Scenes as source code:
╔══

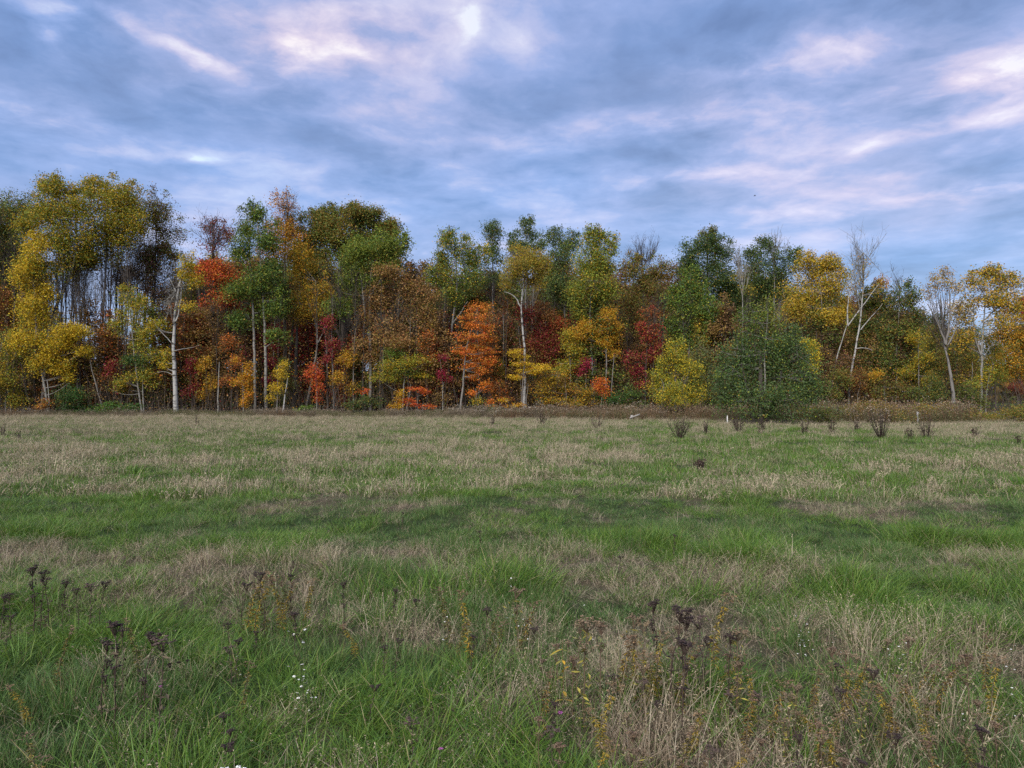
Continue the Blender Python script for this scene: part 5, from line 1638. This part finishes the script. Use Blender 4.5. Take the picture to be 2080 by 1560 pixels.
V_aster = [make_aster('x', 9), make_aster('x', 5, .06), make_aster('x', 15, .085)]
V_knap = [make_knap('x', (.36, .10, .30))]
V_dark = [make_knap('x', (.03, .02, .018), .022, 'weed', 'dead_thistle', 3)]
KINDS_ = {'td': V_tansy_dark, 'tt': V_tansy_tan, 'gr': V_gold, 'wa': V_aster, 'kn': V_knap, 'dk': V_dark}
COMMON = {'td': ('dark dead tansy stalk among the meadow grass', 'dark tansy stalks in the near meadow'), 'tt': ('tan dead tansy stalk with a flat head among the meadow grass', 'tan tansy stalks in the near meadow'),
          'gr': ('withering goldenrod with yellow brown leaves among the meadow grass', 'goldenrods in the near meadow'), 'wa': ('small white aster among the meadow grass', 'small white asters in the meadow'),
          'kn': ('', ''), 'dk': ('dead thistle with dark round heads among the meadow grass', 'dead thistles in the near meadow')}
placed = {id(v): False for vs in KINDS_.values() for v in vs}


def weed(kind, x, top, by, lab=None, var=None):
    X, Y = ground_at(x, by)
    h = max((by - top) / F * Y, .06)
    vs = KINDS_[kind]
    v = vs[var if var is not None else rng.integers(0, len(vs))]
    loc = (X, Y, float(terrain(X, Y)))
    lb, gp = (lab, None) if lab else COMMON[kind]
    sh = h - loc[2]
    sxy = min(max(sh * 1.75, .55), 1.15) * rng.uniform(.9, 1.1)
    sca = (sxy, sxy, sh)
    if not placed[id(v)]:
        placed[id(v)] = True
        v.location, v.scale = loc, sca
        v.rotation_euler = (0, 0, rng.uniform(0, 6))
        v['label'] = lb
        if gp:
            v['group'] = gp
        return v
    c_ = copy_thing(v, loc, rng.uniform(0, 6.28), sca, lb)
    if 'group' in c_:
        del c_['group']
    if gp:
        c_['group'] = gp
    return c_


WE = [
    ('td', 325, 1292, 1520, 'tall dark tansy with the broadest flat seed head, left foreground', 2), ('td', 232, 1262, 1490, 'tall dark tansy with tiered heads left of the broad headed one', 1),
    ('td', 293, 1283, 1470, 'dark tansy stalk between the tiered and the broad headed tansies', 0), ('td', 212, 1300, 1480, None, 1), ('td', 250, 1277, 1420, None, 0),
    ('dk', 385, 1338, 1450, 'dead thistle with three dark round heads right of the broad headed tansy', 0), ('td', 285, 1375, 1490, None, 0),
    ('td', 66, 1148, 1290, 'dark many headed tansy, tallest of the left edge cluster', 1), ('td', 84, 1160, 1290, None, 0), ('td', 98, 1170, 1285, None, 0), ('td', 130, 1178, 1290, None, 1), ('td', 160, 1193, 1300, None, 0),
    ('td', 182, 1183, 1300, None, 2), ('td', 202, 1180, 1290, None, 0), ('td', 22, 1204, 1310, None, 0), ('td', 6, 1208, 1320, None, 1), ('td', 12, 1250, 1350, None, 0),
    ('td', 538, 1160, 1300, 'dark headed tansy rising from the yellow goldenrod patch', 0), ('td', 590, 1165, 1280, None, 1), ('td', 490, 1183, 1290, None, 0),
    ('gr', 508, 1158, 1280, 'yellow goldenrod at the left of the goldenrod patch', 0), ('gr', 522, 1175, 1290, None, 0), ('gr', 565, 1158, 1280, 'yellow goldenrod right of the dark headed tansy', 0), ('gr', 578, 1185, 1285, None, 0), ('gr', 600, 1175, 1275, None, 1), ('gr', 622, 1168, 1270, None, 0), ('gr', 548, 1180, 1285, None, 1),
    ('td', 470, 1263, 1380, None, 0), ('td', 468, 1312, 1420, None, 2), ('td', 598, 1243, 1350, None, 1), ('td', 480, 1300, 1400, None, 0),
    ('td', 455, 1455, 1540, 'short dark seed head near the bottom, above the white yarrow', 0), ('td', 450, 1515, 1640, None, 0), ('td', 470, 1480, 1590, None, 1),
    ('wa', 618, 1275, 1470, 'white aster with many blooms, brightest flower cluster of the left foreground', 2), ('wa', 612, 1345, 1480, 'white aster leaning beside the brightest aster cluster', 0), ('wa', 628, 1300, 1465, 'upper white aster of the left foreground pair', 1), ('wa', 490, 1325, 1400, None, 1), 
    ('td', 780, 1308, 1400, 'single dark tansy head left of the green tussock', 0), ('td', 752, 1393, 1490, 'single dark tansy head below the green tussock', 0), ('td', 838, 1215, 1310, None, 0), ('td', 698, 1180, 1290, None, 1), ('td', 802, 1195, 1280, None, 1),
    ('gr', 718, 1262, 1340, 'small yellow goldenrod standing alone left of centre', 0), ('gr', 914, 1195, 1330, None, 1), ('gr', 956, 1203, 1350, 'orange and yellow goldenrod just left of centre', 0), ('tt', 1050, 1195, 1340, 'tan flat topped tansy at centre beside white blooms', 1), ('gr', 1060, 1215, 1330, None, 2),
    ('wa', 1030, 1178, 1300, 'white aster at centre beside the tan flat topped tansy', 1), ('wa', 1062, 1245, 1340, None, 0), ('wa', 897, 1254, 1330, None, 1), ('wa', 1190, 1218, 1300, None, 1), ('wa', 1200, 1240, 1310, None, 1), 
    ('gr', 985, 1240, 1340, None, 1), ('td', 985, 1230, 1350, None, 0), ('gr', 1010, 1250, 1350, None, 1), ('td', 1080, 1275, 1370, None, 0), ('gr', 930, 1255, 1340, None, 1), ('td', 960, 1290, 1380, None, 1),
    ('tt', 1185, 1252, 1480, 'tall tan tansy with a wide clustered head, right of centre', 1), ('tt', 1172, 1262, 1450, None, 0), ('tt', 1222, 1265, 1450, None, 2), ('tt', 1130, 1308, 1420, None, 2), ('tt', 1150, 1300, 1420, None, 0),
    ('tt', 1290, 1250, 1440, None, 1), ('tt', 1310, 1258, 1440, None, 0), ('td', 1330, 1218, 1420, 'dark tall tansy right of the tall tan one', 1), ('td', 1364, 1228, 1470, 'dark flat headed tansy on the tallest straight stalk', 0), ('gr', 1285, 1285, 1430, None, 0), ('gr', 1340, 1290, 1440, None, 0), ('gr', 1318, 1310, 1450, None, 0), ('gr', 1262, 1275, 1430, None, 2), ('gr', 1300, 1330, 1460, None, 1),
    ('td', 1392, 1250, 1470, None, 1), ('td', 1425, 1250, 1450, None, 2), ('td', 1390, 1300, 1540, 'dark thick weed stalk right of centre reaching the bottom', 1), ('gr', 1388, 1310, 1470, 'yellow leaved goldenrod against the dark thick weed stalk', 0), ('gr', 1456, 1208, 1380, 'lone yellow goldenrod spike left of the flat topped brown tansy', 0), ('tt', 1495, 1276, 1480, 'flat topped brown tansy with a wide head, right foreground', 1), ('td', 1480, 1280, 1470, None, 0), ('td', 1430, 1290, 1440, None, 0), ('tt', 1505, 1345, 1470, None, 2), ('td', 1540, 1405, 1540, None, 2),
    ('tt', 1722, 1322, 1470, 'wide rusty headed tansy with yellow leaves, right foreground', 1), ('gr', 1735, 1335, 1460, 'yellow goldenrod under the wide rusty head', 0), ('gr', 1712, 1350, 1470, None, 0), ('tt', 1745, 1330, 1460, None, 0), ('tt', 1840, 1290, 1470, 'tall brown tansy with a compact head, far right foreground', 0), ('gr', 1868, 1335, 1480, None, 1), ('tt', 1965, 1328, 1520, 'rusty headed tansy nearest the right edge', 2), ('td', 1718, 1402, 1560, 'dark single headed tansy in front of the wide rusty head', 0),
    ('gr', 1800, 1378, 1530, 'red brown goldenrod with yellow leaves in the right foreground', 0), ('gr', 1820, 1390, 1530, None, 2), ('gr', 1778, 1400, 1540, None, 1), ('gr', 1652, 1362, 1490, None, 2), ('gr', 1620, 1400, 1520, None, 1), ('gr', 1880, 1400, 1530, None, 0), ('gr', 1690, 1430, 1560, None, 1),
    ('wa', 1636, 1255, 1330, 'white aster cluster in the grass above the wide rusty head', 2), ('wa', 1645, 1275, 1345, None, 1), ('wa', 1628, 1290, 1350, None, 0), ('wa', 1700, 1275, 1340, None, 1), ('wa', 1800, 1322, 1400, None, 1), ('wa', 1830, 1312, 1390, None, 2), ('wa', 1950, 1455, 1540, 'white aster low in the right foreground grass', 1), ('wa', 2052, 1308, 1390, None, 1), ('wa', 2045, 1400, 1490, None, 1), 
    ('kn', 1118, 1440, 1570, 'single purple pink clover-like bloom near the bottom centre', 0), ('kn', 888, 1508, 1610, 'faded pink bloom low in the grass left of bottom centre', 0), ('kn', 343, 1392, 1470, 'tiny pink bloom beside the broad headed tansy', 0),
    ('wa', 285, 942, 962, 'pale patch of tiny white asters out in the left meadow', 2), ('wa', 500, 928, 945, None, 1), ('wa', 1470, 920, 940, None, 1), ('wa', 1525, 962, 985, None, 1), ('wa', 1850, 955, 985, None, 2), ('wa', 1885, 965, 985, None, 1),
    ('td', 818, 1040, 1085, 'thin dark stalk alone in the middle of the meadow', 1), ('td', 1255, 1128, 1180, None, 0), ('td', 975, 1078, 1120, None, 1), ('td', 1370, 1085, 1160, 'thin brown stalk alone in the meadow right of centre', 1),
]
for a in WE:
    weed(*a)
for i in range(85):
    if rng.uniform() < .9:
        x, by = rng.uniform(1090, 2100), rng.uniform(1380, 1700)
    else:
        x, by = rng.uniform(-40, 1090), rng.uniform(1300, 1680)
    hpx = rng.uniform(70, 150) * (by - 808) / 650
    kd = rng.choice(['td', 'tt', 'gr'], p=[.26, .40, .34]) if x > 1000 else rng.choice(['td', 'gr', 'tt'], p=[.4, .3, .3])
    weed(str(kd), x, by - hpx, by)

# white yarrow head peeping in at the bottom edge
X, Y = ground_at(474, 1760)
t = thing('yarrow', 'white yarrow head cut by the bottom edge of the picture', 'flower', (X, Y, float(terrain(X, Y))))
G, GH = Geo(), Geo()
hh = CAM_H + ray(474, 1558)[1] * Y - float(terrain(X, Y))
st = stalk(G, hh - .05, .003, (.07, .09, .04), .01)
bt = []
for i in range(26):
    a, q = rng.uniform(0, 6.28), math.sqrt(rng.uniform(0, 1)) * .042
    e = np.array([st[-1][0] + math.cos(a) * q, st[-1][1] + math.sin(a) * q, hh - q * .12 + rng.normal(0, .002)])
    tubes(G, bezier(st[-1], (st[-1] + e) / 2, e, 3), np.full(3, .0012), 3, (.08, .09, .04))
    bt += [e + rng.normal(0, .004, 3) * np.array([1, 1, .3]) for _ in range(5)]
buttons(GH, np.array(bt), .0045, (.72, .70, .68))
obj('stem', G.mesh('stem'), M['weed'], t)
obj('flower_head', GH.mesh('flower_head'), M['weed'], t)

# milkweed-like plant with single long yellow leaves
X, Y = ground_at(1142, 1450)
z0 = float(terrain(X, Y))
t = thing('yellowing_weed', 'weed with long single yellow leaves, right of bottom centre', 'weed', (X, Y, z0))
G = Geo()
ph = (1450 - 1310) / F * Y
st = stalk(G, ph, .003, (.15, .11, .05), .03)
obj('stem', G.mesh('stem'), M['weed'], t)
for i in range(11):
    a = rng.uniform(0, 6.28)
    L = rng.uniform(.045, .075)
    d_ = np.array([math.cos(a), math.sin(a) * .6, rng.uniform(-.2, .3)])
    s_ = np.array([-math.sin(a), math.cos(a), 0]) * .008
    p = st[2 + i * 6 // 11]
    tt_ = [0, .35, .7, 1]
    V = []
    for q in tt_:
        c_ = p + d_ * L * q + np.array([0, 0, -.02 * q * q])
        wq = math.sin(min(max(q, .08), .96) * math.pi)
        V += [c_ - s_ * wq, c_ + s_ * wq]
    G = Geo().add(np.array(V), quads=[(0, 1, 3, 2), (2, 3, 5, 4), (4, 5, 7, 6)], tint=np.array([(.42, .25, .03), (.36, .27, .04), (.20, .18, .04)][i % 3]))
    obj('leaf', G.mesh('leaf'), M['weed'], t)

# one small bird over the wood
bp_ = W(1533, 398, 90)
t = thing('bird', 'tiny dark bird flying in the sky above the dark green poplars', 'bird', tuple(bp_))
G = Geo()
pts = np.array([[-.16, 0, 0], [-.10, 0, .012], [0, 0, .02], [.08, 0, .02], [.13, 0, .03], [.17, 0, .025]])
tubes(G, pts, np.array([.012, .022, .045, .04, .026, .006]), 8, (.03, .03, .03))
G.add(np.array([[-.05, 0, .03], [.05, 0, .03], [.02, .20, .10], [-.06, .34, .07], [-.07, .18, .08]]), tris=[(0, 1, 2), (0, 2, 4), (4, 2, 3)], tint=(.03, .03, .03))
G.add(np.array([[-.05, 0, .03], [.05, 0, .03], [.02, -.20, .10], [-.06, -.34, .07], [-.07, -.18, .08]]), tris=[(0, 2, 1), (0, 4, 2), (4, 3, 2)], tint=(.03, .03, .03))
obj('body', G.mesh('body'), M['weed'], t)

╚══
╔══

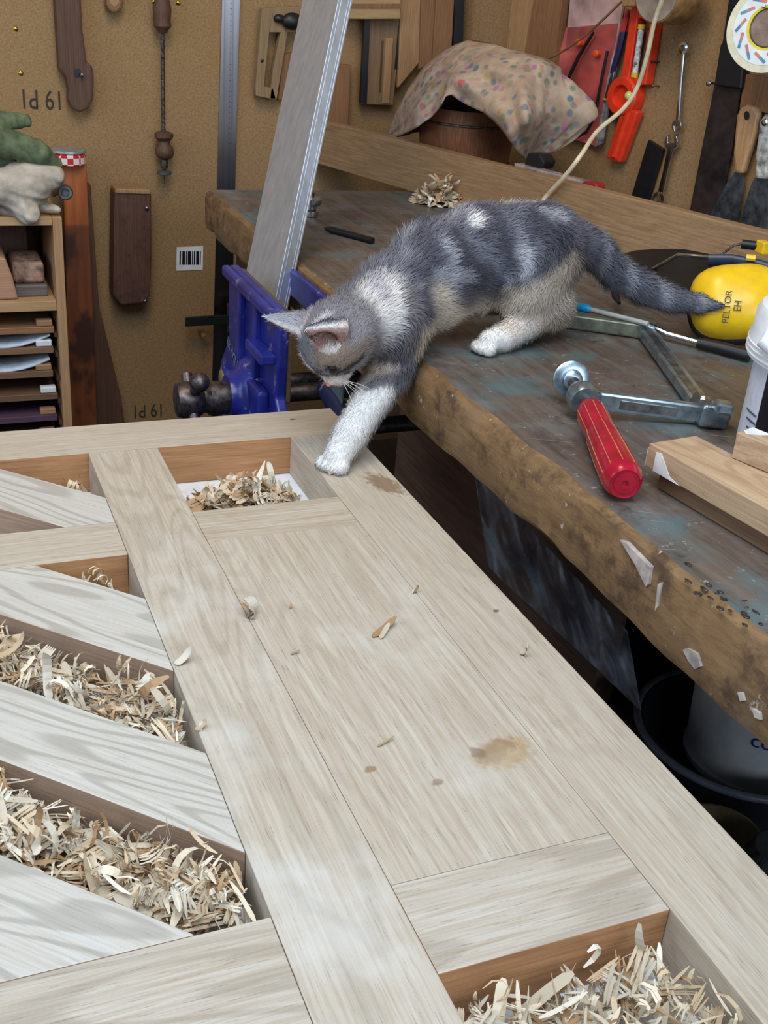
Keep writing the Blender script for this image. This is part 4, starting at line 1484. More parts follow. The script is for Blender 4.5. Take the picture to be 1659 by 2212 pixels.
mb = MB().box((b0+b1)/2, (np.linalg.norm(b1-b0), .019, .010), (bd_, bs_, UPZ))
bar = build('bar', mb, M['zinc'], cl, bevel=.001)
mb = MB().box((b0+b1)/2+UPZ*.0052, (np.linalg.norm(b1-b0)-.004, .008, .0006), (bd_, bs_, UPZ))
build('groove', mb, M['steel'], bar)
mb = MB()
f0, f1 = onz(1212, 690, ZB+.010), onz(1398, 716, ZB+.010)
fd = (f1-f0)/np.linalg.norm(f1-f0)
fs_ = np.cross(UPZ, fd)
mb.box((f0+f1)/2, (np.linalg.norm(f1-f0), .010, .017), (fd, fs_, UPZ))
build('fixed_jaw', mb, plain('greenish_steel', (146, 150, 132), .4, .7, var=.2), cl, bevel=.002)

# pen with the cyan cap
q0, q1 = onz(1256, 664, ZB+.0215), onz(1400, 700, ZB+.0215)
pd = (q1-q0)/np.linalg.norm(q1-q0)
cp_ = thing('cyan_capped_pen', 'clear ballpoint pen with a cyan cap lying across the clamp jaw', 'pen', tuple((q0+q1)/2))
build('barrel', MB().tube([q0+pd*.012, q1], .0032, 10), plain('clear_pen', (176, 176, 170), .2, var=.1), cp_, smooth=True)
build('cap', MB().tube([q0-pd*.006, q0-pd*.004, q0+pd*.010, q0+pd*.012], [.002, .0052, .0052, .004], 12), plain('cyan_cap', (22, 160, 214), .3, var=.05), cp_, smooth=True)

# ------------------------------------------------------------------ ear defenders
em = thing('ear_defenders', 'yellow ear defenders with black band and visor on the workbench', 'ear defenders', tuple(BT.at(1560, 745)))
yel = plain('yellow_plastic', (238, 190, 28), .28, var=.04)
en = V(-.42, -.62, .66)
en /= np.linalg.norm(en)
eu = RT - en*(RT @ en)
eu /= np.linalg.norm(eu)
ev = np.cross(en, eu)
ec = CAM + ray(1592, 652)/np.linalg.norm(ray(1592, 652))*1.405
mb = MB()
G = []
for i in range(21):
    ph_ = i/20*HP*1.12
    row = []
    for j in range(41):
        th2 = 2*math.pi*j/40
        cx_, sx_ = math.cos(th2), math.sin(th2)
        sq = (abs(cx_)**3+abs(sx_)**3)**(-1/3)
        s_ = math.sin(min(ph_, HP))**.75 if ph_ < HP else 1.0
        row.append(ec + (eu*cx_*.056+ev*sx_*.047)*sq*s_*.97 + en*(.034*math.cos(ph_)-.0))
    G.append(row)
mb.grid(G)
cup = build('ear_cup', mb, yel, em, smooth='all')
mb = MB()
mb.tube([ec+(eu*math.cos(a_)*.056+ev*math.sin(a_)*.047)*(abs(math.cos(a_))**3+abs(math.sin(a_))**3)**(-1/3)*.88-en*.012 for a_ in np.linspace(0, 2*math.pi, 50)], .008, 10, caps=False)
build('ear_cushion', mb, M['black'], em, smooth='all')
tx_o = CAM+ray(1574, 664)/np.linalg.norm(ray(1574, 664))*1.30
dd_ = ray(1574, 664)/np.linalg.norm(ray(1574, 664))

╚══

### Written request
Write out, exactly as they stand, the lines from the one containing "Keep writing the" through the one containing "var=.05), cp_, smooth=True)", both ends included.

### Solution to the problem
Keep writing the Blender script for this image. This is part 4, starting at line 1484. More parts follow. The script is for Blender 4.5. Take the picture to be 1659 by 2212 pixels.
mb = MB().box((b0+b1)/2, (np.linalg.norm(b1-b0), .019, .010), (bd_, bs_, UPZ))
bar = build('bar', mb, M['zinc'], cl, bevel=.001)
mb = MB().box((b0+b1)/2+UPZ*.0052, (np.linalg.norm(b1-b0)-.004, .008, .0006), (bd_, bs_, UPZ))
build('groove', mb, M['steel'], bar)
mb = MB()
f0, f1 = onz(1212, 690, ZB+.010), onz(1398, 716, ZB+.010)
fd = (f1-f0)/np.linalg.norm(f1-f0)
fs_ = np.cross(UPZ, fd)
mb.box((f0+f1)/2, (np.linalg.norm(f1-f0), .010, .017), (fd, fs_, UPZ))
build('fixed_jaw', mb, plain('greenish_steel', (146, 150, 132), .4, .7, var=.2), cl, bevel=.002)

# pen with the cyan cap
q0, q1 = onz(1256, 664, ZB+.0215), onz(1400, 700, ZB+.0215)
pd = (q1-q0)/np.linalg.norm(q1-q0)
cp_ = thing('cyan_capped_pen', 'clear ballpoint pen with a cyan cap lying across the clamp jaw', 'pen', tuple((q0+q1)/2))
build('barrel', MB().tube([q0+pd*.012, q1], .0032, 10), plain('clear_pen', (176, 176, 170), .2, var=.1), cp_, smooth=True)
build('cap', MB().tube([q0-pd*.006, q0-pd*.004, q0+pd*.010, q0+pd*.012], [.002, .0052, .0052, .004], 12), plain('cyan_cap', (22, 160, 214), .3, var=.05), cp_, smooth=True)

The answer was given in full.